Still the fact remains that George Zimmerman, the self-appointed and clearly mentally challenged spotter, stalker, and eventual executioner of Trayvon Martin, would not have been the least bit interested in the youth if Martin had not been clearly identifiable as being of the despised hue, and Zimmerman indicated that by using "black" as one of the identifying characteristics of his quarry during one of the calls he made to the police.  And the state of Florida, one of the least enlightened of the states, would not have downgraded this essentially premeditated murder to the status of a non-capital crime if Martin had been the color of Zimmerman's father.

But Zimmerman did stalk and eventually kill the unarmed teenager in cold blood, confident that the consequences would be light to non-existent because his father is not only a so-called “white” person but also is, or was, some kind of a judge, and in that arm of the crime industry called "the Law," all -- or nearly all -- of its participants stick together.

Zimmerman had reason to feel especially connected with the police because, as came out in trial testimony, he was encouraged to appoint himself watchman over the community by a policewoman, even though the local neighborhood association kept itself clear of that.   No  matter.   It’s still well-known that the police pretty much have carte blanche to kill young, "black," males, and that after varying periods of inconvenience they will eventually be let completely off the hook under the aegis of that traditional and infamous police alibi:"justifiable homicide."

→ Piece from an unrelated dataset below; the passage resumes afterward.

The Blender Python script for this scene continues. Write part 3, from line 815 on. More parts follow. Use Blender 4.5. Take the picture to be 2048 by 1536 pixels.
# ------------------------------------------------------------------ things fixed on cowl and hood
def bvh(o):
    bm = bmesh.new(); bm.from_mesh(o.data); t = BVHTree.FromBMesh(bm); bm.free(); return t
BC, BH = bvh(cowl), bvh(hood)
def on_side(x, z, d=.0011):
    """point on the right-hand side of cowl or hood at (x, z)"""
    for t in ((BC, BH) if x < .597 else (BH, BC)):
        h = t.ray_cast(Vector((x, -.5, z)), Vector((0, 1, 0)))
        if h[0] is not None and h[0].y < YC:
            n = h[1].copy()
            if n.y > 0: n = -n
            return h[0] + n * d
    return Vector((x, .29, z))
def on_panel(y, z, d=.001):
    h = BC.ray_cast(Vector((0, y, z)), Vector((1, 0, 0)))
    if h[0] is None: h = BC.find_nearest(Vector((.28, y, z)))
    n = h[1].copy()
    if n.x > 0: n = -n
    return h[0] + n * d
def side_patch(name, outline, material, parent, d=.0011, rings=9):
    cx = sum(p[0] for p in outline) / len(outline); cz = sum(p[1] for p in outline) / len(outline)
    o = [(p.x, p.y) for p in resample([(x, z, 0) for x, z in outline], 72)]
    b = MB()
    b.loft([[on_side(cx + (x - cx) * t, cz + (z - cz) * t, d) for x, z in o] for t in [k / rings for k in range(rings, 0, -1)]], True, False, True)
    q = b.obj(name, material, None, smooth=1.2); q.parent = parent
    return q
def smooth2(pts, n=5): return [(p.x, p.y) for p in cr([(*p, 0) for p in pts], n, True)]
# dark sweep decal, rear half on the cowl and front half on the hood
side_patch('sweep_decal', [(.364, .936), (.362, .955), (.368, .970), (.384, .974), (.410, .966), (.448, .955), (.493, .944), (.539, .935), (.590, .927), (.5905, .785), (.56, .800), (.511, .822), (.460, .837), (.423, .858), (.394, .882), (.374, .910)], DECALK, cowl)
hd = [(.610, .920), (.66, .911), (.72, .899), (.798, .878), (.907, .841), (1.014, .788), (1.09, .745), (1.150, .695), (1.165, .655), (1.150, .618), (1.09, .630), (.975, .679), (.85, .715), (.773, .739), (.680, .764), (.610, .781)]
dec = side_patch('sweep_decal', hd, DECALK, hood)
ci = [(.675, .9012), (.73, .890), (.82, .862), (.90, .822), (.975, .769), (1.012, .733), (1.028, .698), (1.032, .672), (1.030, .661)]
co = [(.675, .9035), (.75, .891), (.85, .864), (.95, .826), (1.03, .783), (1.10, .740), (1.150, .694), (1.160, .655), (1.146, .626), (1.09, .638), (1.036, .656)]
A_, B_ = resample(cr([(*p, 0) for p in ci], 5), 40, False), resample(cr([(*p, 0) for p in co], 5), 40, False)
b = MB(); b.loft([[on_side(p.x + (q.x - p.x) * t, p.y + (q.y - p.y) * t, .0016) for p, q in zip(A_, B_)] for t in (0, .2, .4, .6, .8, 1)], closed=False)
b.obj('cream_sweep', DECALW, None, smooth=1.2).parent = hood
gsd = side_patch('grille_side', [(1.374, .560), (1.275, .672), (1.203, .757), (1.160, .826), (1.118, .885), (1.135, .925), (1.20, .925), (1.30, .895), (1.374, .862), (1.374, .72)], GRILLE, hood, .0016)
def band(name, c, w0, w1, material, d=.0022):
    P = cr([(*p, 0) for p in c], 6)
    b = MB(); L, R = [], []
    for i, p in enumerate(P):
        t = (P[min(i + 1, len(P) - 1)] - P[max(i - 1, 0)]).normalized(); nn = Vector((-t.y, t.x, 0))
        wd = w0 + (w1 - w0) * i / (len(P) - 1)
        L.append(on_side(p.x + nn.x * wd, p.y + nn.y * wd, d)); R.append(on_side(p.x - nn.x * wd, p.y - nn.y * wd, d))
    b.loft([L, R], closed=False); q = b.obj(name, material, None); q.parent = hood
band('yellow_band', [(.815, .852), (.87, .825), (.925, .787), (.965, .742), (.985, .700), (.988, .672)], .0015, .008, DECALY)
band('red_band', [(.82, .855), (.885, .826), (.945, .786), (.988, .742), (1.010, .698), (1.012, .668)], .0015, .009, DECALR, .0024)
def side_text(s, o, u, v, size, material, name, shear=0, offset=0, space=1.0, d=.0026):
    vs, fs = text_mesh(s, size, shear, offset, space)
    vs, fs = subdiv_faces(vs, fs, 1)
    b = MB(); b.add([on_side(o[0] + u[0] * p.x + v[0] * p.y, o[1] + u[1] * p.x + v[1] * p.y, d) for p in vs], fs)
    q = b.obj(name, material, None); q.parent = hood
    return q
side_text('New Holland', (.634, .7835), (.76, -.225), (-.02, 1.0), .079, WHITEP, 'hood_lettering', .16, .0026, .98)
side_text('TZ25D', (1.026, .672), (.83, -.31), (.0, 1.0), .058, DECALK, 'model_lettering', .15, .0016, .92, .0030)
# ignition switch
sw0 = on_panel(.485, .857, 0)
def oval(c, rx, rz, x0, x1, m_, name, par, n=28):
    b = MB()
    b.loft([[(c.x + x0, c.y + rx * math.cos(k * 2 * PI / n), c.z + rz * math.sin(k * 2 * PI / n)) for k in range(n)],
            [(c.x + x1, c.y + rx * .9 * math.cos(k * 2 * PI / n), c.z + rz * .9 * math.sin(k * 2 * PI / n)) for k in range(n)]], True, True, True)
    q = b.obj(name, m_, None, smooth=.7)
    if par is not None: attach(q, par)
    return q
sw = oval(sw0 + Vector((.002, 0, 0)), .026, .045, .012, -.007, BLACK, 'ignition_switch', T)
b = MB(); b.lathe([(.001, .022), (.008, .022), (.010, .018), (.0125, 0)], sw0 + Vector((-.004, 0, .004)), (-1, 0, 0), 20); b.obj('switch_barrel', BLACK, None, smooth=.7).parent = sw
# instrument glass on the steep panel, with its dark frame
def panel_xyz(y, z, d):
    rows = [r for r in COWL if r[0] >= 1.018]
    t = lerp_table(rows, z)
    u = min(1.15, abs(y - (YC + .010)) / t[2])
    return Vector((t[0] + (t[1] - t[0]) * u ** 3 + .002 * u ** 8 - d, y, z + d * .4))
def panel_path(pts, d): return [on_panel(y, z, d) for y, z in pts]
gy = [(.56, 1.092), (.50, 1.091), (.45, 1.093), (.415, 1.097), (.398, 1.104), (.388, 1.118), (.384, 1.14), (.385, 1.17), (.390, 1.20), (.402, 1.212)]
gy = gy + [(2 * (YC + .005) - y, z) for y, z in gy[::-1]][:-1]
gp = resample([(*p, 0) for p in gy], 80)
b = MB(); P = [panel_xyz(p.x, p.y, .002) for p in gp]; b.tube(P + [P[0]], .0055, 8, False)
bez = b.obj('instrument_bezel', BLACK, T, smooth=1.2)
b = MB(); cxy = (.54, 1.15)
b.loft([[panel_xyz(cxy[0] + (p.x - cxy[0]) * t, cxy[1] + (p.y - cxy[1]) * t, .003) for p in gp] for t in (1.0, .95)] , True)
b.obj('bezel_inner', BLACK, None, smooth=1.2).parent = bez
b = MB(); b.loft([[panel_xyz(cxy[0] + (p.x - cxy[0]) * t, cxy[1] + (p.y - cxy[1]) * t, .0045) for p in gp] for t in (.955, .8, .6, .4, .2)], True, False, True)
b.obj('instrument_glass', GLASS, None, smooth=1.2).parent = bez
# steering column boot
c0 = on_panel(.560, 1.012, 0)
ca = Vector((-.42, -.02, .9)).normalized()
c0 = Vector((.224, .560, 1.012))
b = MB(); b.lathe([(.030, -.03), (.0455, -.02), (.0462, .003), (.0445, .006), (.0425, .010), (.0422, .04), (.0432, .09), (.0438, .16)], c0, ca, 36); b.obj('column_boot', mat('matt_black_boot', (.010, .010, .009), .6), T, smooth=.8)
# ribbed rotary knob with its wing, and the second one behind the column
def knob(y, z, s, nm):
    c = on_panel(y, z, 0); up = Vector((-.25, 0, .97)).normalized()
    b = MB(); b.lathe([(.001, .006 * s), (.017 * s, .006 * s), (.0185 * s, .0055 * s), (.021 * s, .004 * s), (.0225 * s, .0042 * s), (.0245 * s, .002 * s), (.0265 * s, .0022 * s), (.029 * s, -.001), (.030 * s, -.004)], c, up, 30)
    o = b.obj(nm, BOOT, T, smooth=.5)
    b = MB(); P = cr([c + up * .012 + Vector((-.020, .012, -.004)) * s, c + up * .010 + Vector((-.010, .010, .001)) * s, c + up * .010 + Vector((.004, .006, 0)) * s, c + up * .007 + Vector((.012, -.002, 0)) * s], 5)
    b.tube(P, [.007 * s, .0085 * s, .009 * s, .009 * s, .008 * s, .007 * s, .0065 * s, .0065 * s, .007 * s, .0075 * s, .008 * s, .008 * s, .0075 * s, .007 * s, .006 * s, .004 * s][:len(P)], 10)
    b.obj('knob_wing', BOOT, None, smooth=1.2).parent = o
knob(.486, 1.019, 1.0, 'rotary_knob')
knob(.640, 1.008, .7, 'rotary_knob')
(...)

And that state of Florida did downgrade the charge against Zimmerman to second-degree murder, and so, because that is not considered to be a capital crime, the case is being tried not even with a jury consisting of the regular 12 members that one would expect but only half that number.   And furthermore all six are of the same gender, female, and only one is not "white," being Hispanic instead, like the defendant's mother.   And none, not even any of the four alternates, is "black."  In this day and time this sort of jury cherry-picking would seem to be improper and even illegal.   Can the lack of an outcry be as good a sign as any that no one really expects justice to be done in this case?   Not, at least, in Florida.

 All in all, going by the standards prevalent in most of the rest of the U.S., this is a miniature jury, filled with women who professed to have no prior knowledge of the case, and so it has been dubbed by some as "the Incurious Jury."

Nevertheless one wonders how could they not have known about the Trayvon Martin case?  At the time of the shooting, it was all over the national news, and for a while, too.   And as women, as mothers or potential mothers, wouldn't they have been interested in the central fact of some mother's child having been killed on his way home after having invested at a convenience store in nothing more than some tea and a bag of Skittles, even if that mother wasn't the preferred color?

This leads one to wonder next why hopefully uninformed people like this are considered by attorneys, whether on the defense or on the attack, to be the most desirable jurors?   The excuse in this case is something notably weak, notably that women have many other concerns to take care of, and so they have no time to be up on current events.  But, unless I am badly mistaken, being well informed is still considered to be a sign of real intelligence, and in all trials of any importance, especially those involving the death of a human being (and Trayvon Martin WAS a human being), wouldn't it be best to have people of real intelligence deciding the outcome, instead of a collection of pleasant and nice-looking know-nothings (if that is how these ladies were thought to be)?

But no.  The law, or the Constitution, or the Magna Carta, or somebody has decreed that juries must consist of one's peers, which I assume means people in the defendant's general situation in life.   And so it must have been decided by both the defense and the prosecution that these six ladies approximate George Zimmerman's peers.   The news didn't say so, and it may be malicious, but, looking at the defendant, I can't help wondering if they asked all the potential jurors how much experience they had had in riding to school in the short buses?